→ **Exercise directions**: Return the material exactly, first line through the line containing "wn.links.new(bg.outputs[0], wo.inputs['Surface'])", and nothing more. Pictures stay out.
□ □ □ □ □ □ □
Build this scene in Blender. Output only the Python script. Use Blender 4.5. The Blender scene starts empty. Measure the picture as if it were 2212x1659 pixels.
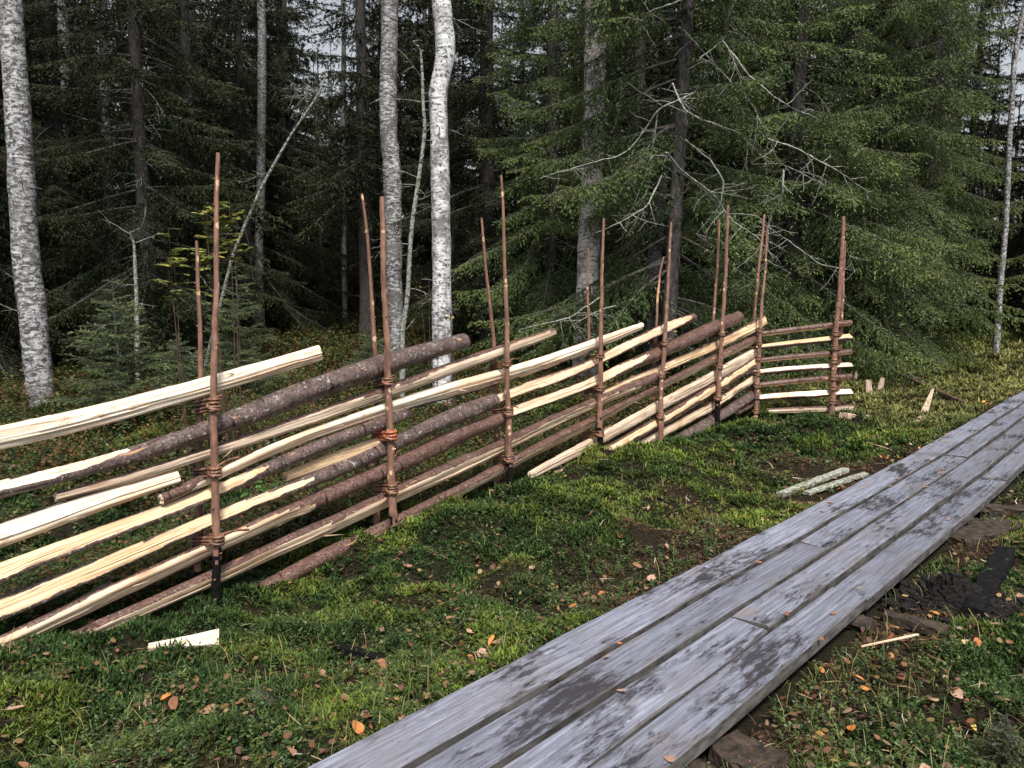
import bpy, math, random
import numpy as np
from mathutils import Vector, Matrix

# ------------------------------------------------------------------ camera, world, sun
scene = bpy.context.scene
COL = scene.collection
F_PX, TILT, EYE = 1671.0, math.radians(7.3), 1.5      # measured on a 2212 x 1659 view of the place
cam_d = bpy.data.cameras.new('camera')
cam_d.sensor_width = 36.0
cam_d.lens = 36.0 * F_PX / 2212.0
cam_d.clip_start, cam_d.clip_end = 0.05, 1500.0
cam = bpy.data.objects.new('camera', cam_d)
cam.location = (0, 0, EYE)
cam.rotation_euler = (math.radians(90) - TILT, 0, 0)
COL.objects.link(cam)
scene.camera = cam

SUN_EL, SUN_AZ = math.radians(56), math.radians(170)   # azimuth clockwise from +Y: light from behind the camera
world = bpy.data.worlds.new('World')
scene.world = world
world.use_nodes = True
wn = world.node_tree
wn.nodes.clear()
sky = wn.nodes.new('ShaderNodeTexSky')
sky.sky_type = 'NISHITA'
sky.sun_disc = False
sky.sun_elevation, sky.sun_rotation = SUN_EL, SUN_AZ
sky.air_density, sky.dust_density, sky.ozone_density = 1.0, 3.0, 1.0
hsv = wn.nodes.new('ShaderNodeHueSaturation')
hsv.inputs['Saturation'].default_value = 0.26
bg = wn.nodes.new('ShaderNodeBackground')
bg.inputs['Strength'].default_value = 0.12
wo = wn.nodes.new('ShaderNodeOutputWorld')
wn.links.new(sky.outputs[0], hsv.inputs['Color'])
wn.links.new(hsv.outputs[0], bg.inputs['Color'])
wn.links.new(bg.outputs[0], wo.inputs['Surface'])

sun_d = bpy.data.lights.new('sun', 'SUN')
sun_d.energy = 4.0
sun_d.angle = math.radians(9)
sun_d.color = (1.0, 0.95, 0.88)
sun = bpy.data.objects.new('sun', sun_d)
sdir = Vector((math.sin(SUN_AZ) * math.cos(SUN_EL), math.cos(SUN_AZ) * math.cos(SUN_EL), math.sin(SUN_EL)))
sun.rotation_euler = sdir.to_track_quat('Z', 'Y').to_euler()
COL.objects.link(sun)

scene.view_settings.view_transform = 'Standard'
scene.view_settings.look = 'None'
scene.view_settings.exposure = 0.45
scene.view_settings.gamma = 1.0
scene.cycles.max_bounces = 4
scene.cycles.diffuse_bounces = 2
scene.cycles.glossy_bounces = 2
scene.cycles.transmission_bounces = 2

rng = np.random.default_rng(7)
random.seed(7)

# ------------------------------------------------------------------ measuring helpers
def ray(px, py):
    dx = (px - 1106.0) / F_PX
    dy = -(py - 829.5) / F_PX
    return np.array([dx, math.cos(TILT) + dy * math.sin(TILT), -math.sin(TILT) + dy * math.cos(TILT)])
O = np.array([0.0, 0.0, EYE])
def at_z(px, py, z=0.0):
    d = ray(px, py)
    return O + d * ((z - EYE) / d[2])
def at_y(px, py, Y):
    d = ray(px, py)
    return O + d * (Y / d[1])

# ------------------------------------------------------------------ noise
def _hash(ix, iy, seed):
    h = (ix.astype(np.int64) * 374761393 + iy.astype(np.int64) * 668265263 + seed * 1274126177) & 0xffffffff
    h = ((h ^ (h >> 13)) * 1103515245) & 0xffffffff
    h = (h ^ (h >> 16)) & 0xffffffff
    return h / 4294967295.0
def vnoise(x, y, seed=0):
    x = np.asarray(x, float); y = np.asarray(y, float)
    ix = np.floor(x); iy = np.floor(y)
    fx = x - ix; fy = y - iy
    fx = fx * fx * (3 - 2 * fx); fy = fy * fy * (3 - 2 * fy)
    a = _hash(ix, iy, seed); b = _hash(ix + 1, iy, seed)
    c = _hash(ix, iy + 1, seed); d = _hash(ix + 1, iy + 1, seed)
    return (a * (1 - fx) + b * fx) * (1 - fy) + (c * (1 - fx) + d * fx) * fy
def fbm(x, y, seed=0, octv=3):
    s = 0; a = 0.5; t = 0
    for k in range(octv):
        s = s + a * vnoise(x * 2 ** k + 17.3 * k, y * 2 ** k - 9.1 * k, seed + k); t += a; a *= 0.5
    return s / t
def sstep(a, b, x):
    t = np.clip((x - a) / (b - a), 0, 1)
    return t * t * (3 - 2 * t)

# boardwalk frame: s along, t across
BD = np.array([0.68, 0.733]); BN = np.array([0.733, -0.68])
def st(x, y):
    return x * BD[0] + y * BD[1], x * BN[0] + y * BN[1]
def from_st(s, t):
    n2 = BD[0] * BN[1] - BD[1] * BN[0]
    return (s * BN[1] - BD[1] * t) / n2, (BD[0] * t - BN[0] * s) / n2
def drift(s):
    return -0.10 * sstep(6.0, 12.0, s) - 0.02 * np.maximum(0, s - 12)
def ground_h(x, y):
    x = np.asarray(x, float); y = np.asarray(y, float)
    s, t = st(x, y)
    r = np.sqrt(x * x + y * y)
    h = (fbm(x * 1.9, y * 1.9, 3) - 0.5) * 0.20 + (fbm(x * 4.5, y * 4.5, 9, 2) - 0.5) * 0.14
    for (cx, cy, rad, amp) in ((0.95, 5.70, 0.60, 0.18), (0.45, 4.75, 0.45, 0.14), (1.9, 6.3, 0.5, 0.06), (-2.0, 2.75, 0.4, 0.06),
                               (0.1, 4.0, 0.4, 0.05), (2.9, 8.0, 0.5, 0.05), (-1.1, 3.65, 0.35, -0.06), (-0.35, 4.55, 0.3, 0.07), (0.15, 5.2, 0.32, 0.10), (1.55, 6.3, 0.35, 0.08), (2.4, 7.3, 0.4, 0.09), (-2.1, 2.3, 0.4, 0.08), (-0.2, 3.3, 0.35, 0.07), (0.5, 4.1, 0.3, 0.06)):
        h = h + amp * np.exp(-((x - cx) ** 2 + (y - cy) ** 2) / rad ** 2)
    # behind the fence: rougher floor, rising away
    beh = sstep(0.2, 1.5, (y - 3.58) - (x + 1.43) * 1.2246)
    h = h + beh * (fbm(x * .45, y * .45, 21) - 0.5) * 0.5
    h = h + 0.03 * np.maximum(0, y - 10) * sstep(10, 16, y) + 0.02 * np.maximum(0, r - 40)
    near = np.exp(-np.maximum(0, np.abs(t + 1.455 - drift(s)) - 0.40) ** 2 / 0.35 ** 2)
    left = t < -1.455
    tgt = np.where(left, 0.075, 0.0) + (fbm(x * 6, y * 6, 31) - 0.5) * 0.05
    h = h * (1 - near) + tgt * near
    dd = np.abs(t + 1.455 - drift(s))
    h = np.where(dd < 0.40, np.minimum(h, -0.01), h)
    return h

# ------------------------------------------------------------------ mesh builder
class MB:
    def __init__(self):
        self.v = []; self.f = []; self.n = 0; self.uv = []; self.col = []
    def add(self, V, F, mat=0, uv=None, col=None):
        V = np.asarray(V, float).reshape(-1, 3); F = np.asarray(F, np.int64)
        self.v.append(V)
        mats = np.full(len(F), mat, np.int32) if np.isscalar(mat) else np.asarray(mat, np.int32)
        self.f.append((F + self.n, mats))
        self.uv.append(np.zeros((len(V), 2)) if uv is None else np.asarray(uv, float))
        if col is None: col = np.ones((len(V), 3)) * 0.5
        col = np.asarray(col, float)
        if col.ndim == 1: col = np.tile(col, (len(V), 1))
        self.col.append(col)
        self.n += len(V)
    def merged(self):
        return np.vstack(self.v), self.f, np.vstack(self.uv), np.vstack(self.col)
    def mesh(self, name, mats, smooth=True):
        V, Fs, uv, col = self.merged()
        me = bpy.data.meshes.new(name)
        loops = np.concatenate([f.ravel() for f, m in Fs])
        sizes = np.concatenate([np.full(len(f), f.shape[1], np.int32) for f, m in Fs])
        starts = np.concatenate([[0], np.cumsum(sizes)[:-1]]).astype(np.int32)
        mi = np.concatenate([m for f, m in Fs])
        me.vertices.add(len(V)); me.vertices.foreach_set('co', V.astype(np.float32).ravel())
        me.loops.add(len(loops)); me.loops.foreach_set('vertex_index', loops.astype(np.int32))
        me.polygons.add(len(sizes)); me.polygons.foreach_set('loop_start', starts)
        me.polygons.foreach_set('material_index', mi.astype(np.int32))
        me.polygons.foreach_set('use_smooth', np.full(len(sizes), smooth))
        ul = me.uv_layers.new(name='UVMap')
        ul.data.foreach_set('uv', uv[loops].astype(np.float32).ravel())
        ca = me.color_attributes.new('Col', 'FLOAT_COLOR', 'POINT')
        ca.data.foreach_set('color', np.hstack([col, np.ones((len(col), 1))]).astype(np.float32).ravel())
        for m in mats: me.materials.append(m)
        me.update(calc_edges=True)
        return me
    def build(self, name, mats, parent=None, loc=None, smooth=True):
        if not isinstance(mats, (list, tuple)): mats = [mats]
        o = bpy.data.objects.new(name, self.mesh(name, mats, smooth))
        COL.objects.link(o)
        if parent is not None: o.parent = parent
        if loc is not None: o.location = loc
        return o

def tag(o, label=None, cat=None, group=None, kind=None):
    if label: o['label'] = label
    if cat: o['category'] = cat
    if group: o['group'] = group
    if kind: o['kind'] = kind
    return o
def empty(name, loc, label, cat, group=None):
    o = bpy.data.objects.new(name, None)
    COL.objects.link(o); o.location = loc; o.empty_display_size = 0.1
    return tag(o, label, cat, group)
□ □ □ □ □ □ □
→ **Answer in full**:
Build this scene in Blender. Output only the Python script. Use Blender 4.5. The Blender scene starts empty. Measure the picture as if it were 2212x1659 pixels.
import bpy, math, random
import numpy as np
from mathutils import Vector, Matrix

# ------------------------------------------------------------------ camera, world, sun
scene = bpy.context.scene
COL = scene.collection
F_PX, TILT, EYE = 1671.0, math.radians(7.3), 1.5      # measured on a 2212 x 1659 view of the place
cam_d = bpy.data.cameras.new('camera')
cam_d.sensor_width = 36.0
cam_d.lens = 36.0 * F_PX / 2212.0
cam_d.clip_start, cam_d.clip_end = 0.05, 1500.0
cam = bpy.data.objects.new('camera', cam_d)
cam.location = (0, 0, EYE)
cam.rotation_euler = (math.radians(90) - TILT, 0, 0)
COL.objects.link(cam)
scene.camera = cam

SUN_EL, SUN_AZ = math.radians(56), math.radians(170)   # azimuth clockwise from +Y: light from behind the camera
world = bpy.data.worlds.new('World')
scene.world = world
world.use_nodes = True
wn = world.node_tree
wn.nodes.clear()
sky = wn.nodes.new('ShaderNodeTexSky')
sky.sky_type = 'NISHITA'
sky.sun_disc = False
sky.sun_elevation, sky.sun_rotation = SUN_EL, SUN_AZ
sky.air_density, sky.dust_density, sky.ozone_density = 1.0, 3.0, 1.0
hsv = wn.nodes.new('ShaderNodeHueSaturation')
hsv.inputs['Saturation'].default_value = 0.26
bg = wn.nodes.new('ShaderNodeBackground')
bg.inputs['Strength'].default_value = 0.12
wo = wn.nodes.new('ShaderNodeOutputWorld')
wn.links.new(sky.outputs[0], hsv.inputs['Color'])
wn.links.new(hsv.outputs[0], bg.inputs['Color'])
wn.links.new(bg.outputs[0], wo.inputs['Surface'])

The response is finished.